I agree, but to get something working, I've made a compromise: To consider null-BR children when +everywhere+ is queried. That is, to interpret questions about everywhere as questions about nowhere as well.
The attached patch implements this, and yields the expected two pages of output from Christophe's first example. It runs the examples, but I can't say anything about its performance (-:
There are two ways I can imagine a hardcopy stream with pages working
- either have a compound page-output-record class into which drawing
for an individual page is contained, or take the approach implied by the CLIM spec, which is to force the generation of postscript when new-page is called, then clear the output history, so only one page at a time exists in the output history at a time.
That sounds enormously sensible.

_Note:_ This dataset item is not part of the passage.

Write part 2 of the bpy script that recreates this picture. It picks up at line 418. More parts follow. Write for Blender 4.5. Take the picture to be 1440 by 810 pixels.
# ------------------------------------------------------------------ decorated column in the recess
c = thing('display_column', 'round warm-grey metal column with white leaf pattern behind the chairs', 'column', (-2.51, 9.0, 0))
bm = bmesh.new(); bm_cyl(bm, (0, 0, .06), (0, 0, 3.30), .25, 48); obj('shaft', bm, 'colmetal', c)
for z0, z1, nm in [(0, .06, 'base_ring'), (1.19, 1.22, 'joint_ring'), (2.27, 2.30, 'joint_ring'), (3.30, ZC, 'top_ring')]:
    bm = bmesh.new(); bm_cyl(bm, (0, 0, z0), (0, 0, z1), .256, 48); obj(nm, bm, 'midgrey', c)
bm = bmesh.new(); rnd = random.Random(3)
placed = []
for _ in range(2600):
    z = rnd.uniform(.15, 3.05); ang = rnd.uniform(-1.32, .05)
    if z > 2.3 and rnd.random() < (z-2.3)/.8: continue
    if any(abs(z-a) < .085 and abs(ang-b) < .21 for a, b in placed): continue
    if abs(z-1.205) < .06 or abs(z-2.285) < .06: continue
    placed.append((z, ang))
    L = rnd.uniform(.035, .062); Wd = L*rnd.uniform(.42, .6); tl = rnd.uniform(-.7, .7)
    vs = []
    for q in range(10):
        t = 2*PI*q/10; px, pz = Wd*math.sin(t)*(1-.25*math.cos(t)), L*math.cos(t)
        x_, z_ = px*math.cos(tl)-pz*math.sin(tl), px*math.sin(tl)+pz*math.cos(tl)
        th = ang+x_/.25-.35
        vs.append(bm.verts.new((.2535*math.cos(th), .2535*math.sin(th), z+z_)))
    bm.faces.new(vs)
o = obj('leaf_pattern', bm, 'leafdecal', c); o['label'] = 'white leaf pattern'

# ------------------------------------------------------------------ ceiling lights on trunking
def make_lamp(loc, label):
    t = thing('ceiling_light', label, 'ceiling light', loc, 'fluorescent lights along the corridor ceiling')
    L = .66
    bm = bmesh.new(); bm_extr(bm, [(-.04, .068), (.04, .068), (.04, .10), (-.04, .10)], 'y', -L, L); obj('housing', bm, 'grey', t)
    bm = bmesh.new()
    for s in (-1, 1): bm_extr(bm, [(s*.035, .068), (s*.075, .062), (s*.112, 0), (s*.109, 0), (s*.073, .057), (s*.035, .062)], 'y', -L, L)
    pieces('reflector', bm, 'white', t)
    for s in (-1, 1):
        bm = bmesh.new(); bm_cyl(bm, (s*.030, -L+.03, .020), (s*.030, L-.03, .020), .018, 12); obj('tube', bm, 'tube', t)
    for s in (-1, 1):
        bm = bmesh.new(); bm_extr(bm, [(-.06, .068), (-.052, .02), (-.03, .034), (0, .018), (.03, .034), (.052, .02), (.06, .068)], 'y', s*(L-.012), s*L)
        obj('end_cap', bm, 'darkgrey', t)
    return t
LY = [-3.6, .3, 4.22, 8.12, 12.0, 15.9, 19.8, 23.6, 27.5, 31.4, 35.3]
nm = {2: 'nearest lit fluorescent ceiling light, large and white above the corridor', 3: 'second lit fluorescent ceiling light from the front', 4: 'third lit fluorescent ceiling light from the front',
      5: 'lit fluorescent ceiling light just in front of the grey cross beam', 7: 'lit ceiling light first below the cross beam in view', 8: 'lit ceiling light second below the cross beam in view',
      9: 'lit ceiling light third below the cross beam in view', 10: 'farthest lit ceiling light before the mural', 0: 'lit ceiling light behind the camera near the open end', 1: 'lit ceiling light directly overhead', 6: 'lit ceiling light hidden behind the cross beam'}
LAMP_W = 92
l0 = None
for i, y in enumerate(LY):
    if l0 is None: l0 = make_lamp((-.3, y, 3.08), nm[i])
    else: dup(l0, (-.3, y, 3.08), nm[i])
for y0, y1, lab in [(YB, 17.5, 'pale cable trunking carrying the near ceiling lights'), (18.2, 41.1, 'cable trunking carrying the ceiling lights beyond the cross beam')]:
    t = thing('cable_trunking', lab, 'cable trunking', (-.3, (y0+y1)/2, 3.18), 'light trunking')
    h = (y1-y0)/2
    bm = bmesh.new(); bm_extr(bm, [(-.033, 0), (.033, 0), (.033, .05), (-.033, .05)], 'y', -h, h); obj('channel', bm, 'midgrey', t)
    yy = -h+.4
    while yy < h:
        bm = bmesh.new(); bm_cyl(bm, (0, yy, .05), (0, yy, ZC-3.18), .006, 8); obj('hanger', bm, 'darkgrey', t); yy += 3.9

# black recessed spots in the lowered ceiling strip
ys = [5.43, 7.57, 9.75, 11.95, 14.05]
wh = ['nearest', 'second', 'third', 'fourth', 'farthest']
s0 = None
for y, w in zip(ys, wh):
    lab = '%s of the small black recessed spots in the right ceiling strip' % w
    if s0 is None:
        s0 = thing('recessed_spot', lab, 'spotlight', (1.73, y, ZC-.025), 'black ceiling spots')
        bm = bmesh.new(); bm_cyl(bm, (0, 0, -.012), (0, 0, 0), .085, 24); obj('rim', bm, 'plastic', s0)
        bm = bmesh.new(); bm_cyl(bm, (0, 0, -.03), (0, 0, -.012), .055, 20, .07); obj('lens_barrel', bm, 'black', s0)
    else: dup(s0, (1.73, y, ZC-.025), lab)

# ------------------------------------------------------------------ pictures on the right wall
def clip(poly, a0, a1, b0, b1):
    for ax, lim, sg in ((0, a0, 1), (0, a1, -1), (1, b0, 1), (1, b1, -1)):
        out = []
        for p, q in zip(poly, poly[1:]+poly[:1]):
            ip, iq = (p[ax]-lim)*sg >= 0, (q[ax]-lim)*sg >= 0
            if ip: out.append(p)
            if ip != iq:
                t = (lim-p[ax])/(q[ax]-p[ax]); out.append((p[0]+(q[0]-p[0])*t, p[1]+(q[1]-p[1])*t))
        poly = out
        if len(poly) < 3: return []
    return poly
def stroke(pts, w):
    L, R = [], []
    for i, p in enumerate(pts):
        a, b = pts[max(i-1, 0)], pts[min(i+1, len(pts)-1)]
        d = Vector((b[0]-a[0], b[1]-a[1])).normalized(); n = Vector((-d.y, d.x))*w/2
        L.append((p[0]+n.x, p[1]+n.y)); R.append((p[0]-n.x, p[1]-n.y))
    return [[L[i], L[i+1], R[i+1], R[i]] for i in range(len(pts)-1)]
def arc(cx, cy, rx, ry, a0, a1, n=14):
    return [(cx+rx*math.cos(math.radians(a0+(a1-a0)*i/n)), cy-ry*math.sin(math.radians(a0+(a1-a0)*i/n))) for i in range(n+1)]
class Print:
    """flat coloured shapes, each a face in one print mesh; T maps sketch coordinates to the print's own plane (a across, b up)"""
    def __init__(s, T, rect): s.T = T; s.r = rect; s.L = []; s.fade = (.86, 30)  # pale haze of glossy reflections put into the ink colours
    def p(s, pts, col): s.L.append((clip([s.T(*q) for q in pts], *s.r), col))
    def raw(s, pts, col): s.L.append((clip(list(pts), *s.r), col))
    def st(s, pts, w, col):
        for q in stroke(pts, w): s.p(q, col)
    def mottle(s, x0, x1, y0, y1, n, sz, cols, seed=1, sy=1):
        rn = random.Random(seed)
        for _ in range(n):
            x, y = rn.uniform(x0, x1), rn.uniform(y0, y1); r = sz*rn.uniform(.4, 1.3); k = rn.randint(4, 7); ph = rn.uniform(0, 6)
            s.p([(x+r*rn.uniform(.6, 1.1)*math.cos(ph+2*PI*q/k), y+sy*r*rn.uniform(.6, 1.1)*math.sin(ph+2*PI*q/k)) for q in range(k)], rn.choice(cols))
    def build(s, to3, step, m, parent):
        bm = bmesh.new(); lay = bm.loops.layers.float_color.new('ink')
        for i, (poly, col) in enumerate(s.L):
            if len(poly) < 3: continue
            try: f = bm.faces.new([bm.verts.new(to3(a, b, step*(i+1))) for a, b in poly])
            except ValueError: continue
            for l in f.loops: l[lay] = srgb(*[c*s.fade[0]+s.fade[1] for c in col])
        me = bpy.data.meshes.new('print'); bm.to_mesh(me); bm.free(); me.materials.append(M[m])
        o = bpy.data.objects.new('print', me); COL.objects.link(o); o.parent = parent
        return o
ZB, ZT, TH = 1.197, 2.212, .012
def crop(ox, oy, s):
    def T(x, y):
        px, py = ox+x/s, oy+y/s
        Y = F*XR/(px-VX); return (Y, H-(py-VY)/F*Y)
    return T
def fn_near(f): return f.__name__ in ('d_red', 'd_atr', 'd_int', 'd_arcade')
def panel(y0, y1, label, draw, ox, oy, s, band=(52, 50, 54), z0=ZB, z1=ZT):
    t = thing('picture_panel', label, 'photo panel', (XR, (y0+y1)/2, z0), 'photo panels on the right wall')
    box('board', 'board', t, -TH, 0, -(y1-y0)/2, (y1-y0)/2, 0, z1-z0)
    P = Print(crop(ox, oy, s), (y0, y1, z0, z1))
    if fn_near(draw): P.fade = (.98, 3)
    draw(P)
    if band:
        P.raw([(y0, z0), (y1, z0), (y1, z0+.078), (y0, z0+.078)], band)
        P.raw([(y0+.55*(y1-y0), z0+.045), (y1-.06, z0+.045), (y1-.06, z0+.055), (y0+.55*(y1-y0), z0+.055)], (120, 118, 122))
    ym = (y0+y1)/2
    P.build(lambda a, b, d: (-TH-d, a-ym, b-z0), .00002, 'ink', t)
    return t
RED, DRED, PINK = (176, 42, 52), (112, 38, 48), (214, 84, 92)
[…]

I would go with this.
Cheers,
Andreas Fuchs asf@boinkor.net writes:
To get at the promised-by-Krystof beverages tomorrow, I've hacked up a patch for tree ORs that should fix things again.
Andreas and I met up last night, and we agreed that he didn't deserve a beer, because although his patch gets my page postscript test case right, it also causes every clim application we tested to deadlock on startup.